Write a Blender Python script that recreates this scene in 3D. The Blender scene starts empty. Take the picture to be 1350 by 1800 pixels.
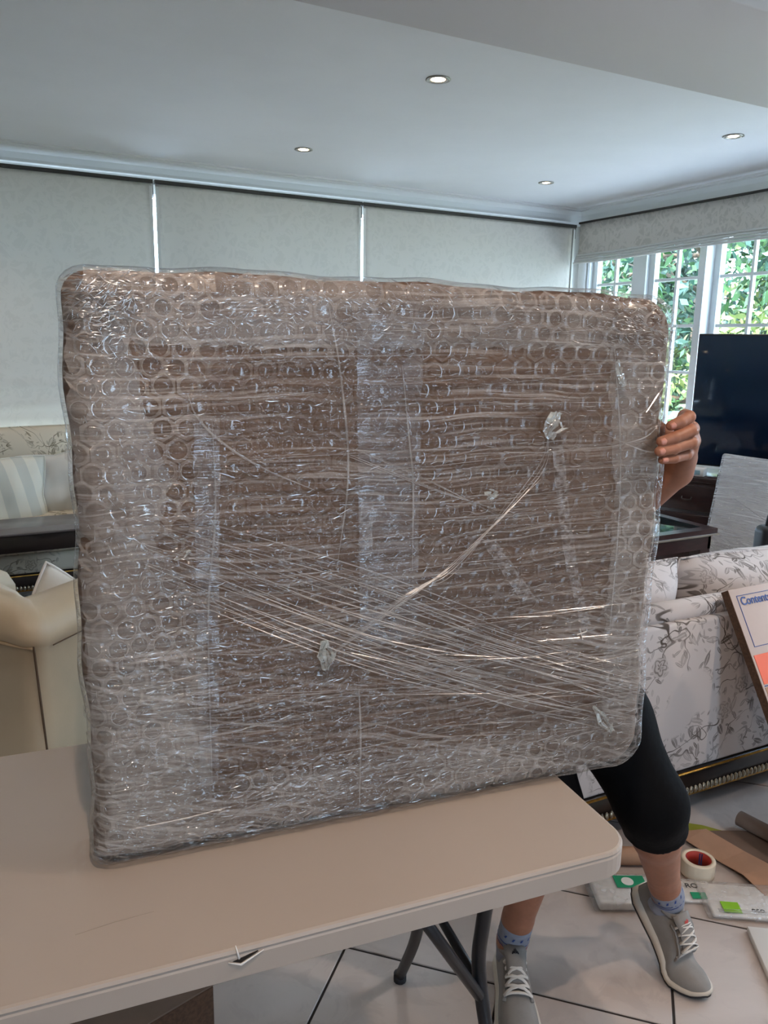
import bpy, bmesh, math, random
import numpy as np
from mathutils import Vector, Matrix
from math import sin, cos, pi, radians, sqrt, atan2

# ------------------------------------------------------------------ scene, camera, light
scene = bpy.context.scene
col = scene.collection
random.seed(7)
rng = np.random.default_rng(7)

scene.view_settings.view_transform = 'Standard'
scene.view_settings.look = 'None'
scene.view_settings.gamma = 1.0
scene.view_settings.use_curve_mapping = False
scene.view_settings.exposure = 0.0
scene.cycles.transparent_max_bounces = 14
scene.cycles.max_bounces = 6
scene.cycles.diffuse_bounces = 4
scene.cycles.glossy_bounces = 2
scene.cycles.transmission_bounces = 3
scene.cycles.caustics_reflective = False
scene.cycles.caustics_refractive = False
scene.cycles.use_adaptive_sampling = True
scene.cycles.adaptive_threshold = 0.1
scene.cycles.sample_clamp_indirect = 6.0

PITCH, ROLL, YAW, CAM_H = radians(12.0), radians(1.0), radians(28.0), 1.5
fwd = Vector((sin(YAW) * cos(PITCH), cos(YAW) * cos(PITCH), -sin(PITCH)))
rgt = Vector((cos(YAW), -sin(YAW), 0.0))
upv = rgt.cross(fwd)
r2 = cos(ROLL) * rgt + sin(ROLL) * upv
u2 = -sin(ROLL) * rgt + cos(ROLL) * upv
cam_data = bpy.data.cameras.new('camera')
cam_data.sensor_fit = 'VERTICAL'
cam_data.sensor_height = 24.0
cam_data.sensor_width = 18.0
cam_data.lens = 24.0 * 1400.0 / 1800.0
cam_data.clip_start = 0.02
cam = bpy.data.objects.new('camera', cam_data)
col.objects.link(cam)
M3 = Matrix((r2, u2, -fwd)).transposed()
cam.matrix_world = Matrix.Translation((0, 0, CAM_H)) @ M3.to_4x4()
scene.camera = cam

SKY = 22.0
world = bpy.data.worlds.new('World')
scene.world = world
world.use_nodes = True
wb = world.node_tree.nodes['Background']
wb.inputs[0].default_value = (0.575, 0.745, 1.0, 1)
wb.inputs[1].default_value = SKY

sun_d = bpy.data.lights.new('sun', 'SUN')
sun_d.energy = 26.0
sun_d.angle = 0.01
sun_d.color = (1.0, 0.95, 0.84)
sun = bpy.data.objects.new('sun', sun_d)
col.objects.link(sun)
sun.rotation_euler = Vector((0.55, 0.10, -0.83)).to_track_quat('-Z', 'Y').to_euler()


def portal(loc, direction, sx, sy):
    d = bpy.data.lights.new('window_portal', 'AREA')
    d.shape = 'RECTANGLE'
    d.size, d.size_y = sx, sy
    d.cycles.is_portal = True
    o = bpy.data.objects.new('window_portal', d)
    col.objects.link(o)
    o.location = loc
    o.rotation_euler = Vector(direction).to_track_quat('-Z', 'Y').to_euler()


portal((4.86, 2.75, 1.55), (-1, 0, 0), 5.3, 1.6)
portal((0.825, -3.66, 1.15), (0, 1, 0), 0.55, 2.2)
DOWN_W, DIM_W = 53.0, 20.0          # watts of a ceiling downlight, full and dimmed (window end of the room)

# ------------------------------------------------------------------ helpers


def lin(r, g, b):
    def f(c):
        c /= 255.0
        return c / 12.92 if c <= 0.04045 else ((c + 0.055) / 1.055) ** 2.4
    return (f(r), f(g), f(b), 1.0)


class NT:
    """small wrapper to write node trees briefly"""

    def __init__(self, name):
        self.m = bpy.data.materials.new(name)
        self.m.use_nodes = True
        self.t = self.m.node_tree
        self.t.nodes.clear()
        self.out = self.t.nodes.new('ShaderNodeOutputMaterial')

    def n(self, typ, **kw):
        nd = self.t.nodes.new(typ)
        ins = kw.pop('ins', {})
        for k, v in kw.items():
            setattr(nd, k, v)
        for k, v in ins.items():
            self.put(nd.inputs[k], v)
        return nd

    def put(self, sock, v):
        if isinstance(v, bpy.types.NodeSocket):
            self.t.links.new(v, sock)
        else:
            sock.default_value = v

    def math(self, op, a, b=None, clamp=False):
        nd = self.t.nodes.new('ShaderNodeMath')
        nd.operation = op
        nd.use_clamp = clamp
        self.put(nd.inputs[0], a)
        if b is not None:
            self.put(nd.inputs[1], b)
        return nd.outputs[0]

    def vec(self, x, y, z=0.0):
        nd = self.t.nodes.new('ShaderNodeCombineXYZ')
        for i, v in enumerate((x, y, z)):
            self.put(nd.inputs[i], v)
        return nd.outputs[0]

    def sep(self, v):
        nd = self.t.nodes.new('ShaderNodeSeparateXYZ')
        self.put(nd.inputs[0], v)
        return nd.outputs

    def obj(self):
        return self.t.nodes.new('ShaderNodeTexCoord').outputs['Object']

    def noise(self, v, scale=5.0, detail=2.0, rough=0.5, dist=0.0):
        nd = self.n('ShaderNodeTexNoise', ins={'Vector': v, 'Scale': scale, 'Detail': detail, 'Roughness': rough, 'Distortion': dist})
        return nd.outputs['Fac']

    def ramp(self, f, a, b):
        nd = self.n('ShaderNodeMapRange', clamp=True, interpolation_type='SMOOTHSTEP', ins={'Value': f, 'From Min': a, 'From Max': b})
        return nd.outputs['Result']

    def mix(self, f, a, b):
        nd = self.n('ShaderNodeMix', data_type='RGBA')
        self.put(nd.inputs[0], f)
        self.put(nd.inputs[6], a)
        self.put(nd.inputs[7], b)
        return nd.outputs[2]

    def bump(self, h, strength=0.3, dist=0.01):
        return self.n('ShaderNodeBump', ins={'Strength': strength, 'Distance': dist, 'Height': h}).outputs[0]

    def mixsh(self, f, a, b):
        nd = self.n('ShaderNodeMixShader')
        self.put(nd.inputs[0], f)
        self.put(nd.inputs[1], a)
        self.put(nd.inputs[2], b)
        return nd.outputs[0]

    def schlick(self, f0=0.04, normal=None):
        nd = self.n('ShaderNodeLayerWeight')
        if normal is not None:
            self.put(nd.inputs['Normal'], normal)
        p = self.math('POWER', nd.outputs['Facing'], 5.0)
        return self.math('ADD', f0, self.math('MULTIPLY', p, 1.0 - f0), True)

    def done(self, sh):
        self.t.links.new(sh, self.out.inputs[0])
        return self.m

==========

- _TASK REQUIREMENTS_
Leave out the pictures and repeat the lines from the start of the material through the line with "wb.inputs[1].default_value = SKY", inclusive.

- _ANSWER_
Write a Blender Python script that recreates this scene in 3D. The Blender scene starts empty. Take the picture to be 1350 by 1800 pixels.
import bpy, bmesh, math, random
import numpy as np
from mathutils import Vector, Matrix
from math import sin, cos, pi, radians, sqrt, atan2

# ------------------------------------------------------------------ scene, camera, light
scene = bpy.context.scene
col = scene.collection
random.seed(7)
rng = np.random.default_rng(7)

scene.view_settings.view_transform = 'Standard'
scene.view_settings.look = 'None'
scene.view_settings.gamma = 1.0
scene.view_settings.use_curve_mapping = False
scene.view_settings.exposure = 0.0
scene.cycles.transparent_max_bounces = 14
scene.cycles.max_bounces = 6
scene.cycles.diffuse_bounces = 4
scene.cycles.glossy_bounces = 2
scene.cycles.transmission_bounces = 3
scene.cycles.caustics_reflective = False
scene.cycles.caustics_refractive = False
scene.cycles.use_adaptive_sampling = True
scene.cycles.adaptive_threshold = 0.1
scene.cycles.sample_clamp_indirect = 6.0

PITCH, ROLL, YAW, CAM_H = radians(12.0), radians(1.0), radians(28.0), 1.5
fwd = Vector((sin(YAW) * cos(PITCH), cos(YAW) * cos(PITCH), -sin(PITCH)))
rgt = Vector((cos(YAW), -sin(YAW), 0.0))
upv = rgt.cross(fwd)
r2 = cos(ROLL) * rgt + sin(ROLL) * upv
u2 = -sin(ROLL) * rgt + cos(ROLL) * upv
cam_data = bpy.data.cameras.new('camera')
cam_data.sensor_fit = 'VERTICAL'
cam_data.sensor_height = 24.0
cam_data.sensor_width = 18.0
cam_data.lens = 24.0 * 1400.0 / 1800.0
cam_data.clip_start = 0.02
cam = bpy.data.objects.new('camera', cam_data)
col.objects.link(cam)
M3 = Matrix((r2, u2, -fwd)).transposed()
cam.matrix_world = Matrix.Translation((0, 0, CAM_H)) @ M3.to_4x4()
scene.camera = cam

SKY = 22.0
world = bpy.data.worlds.new('World')
scene.world = world
world.use_nodes = True
wb = world.node_tree.nodes['Background']
wb.inputs[0].default_value = (0.575, 0.745, 1.0, 1)
wb.inputs[1].default_value = SKY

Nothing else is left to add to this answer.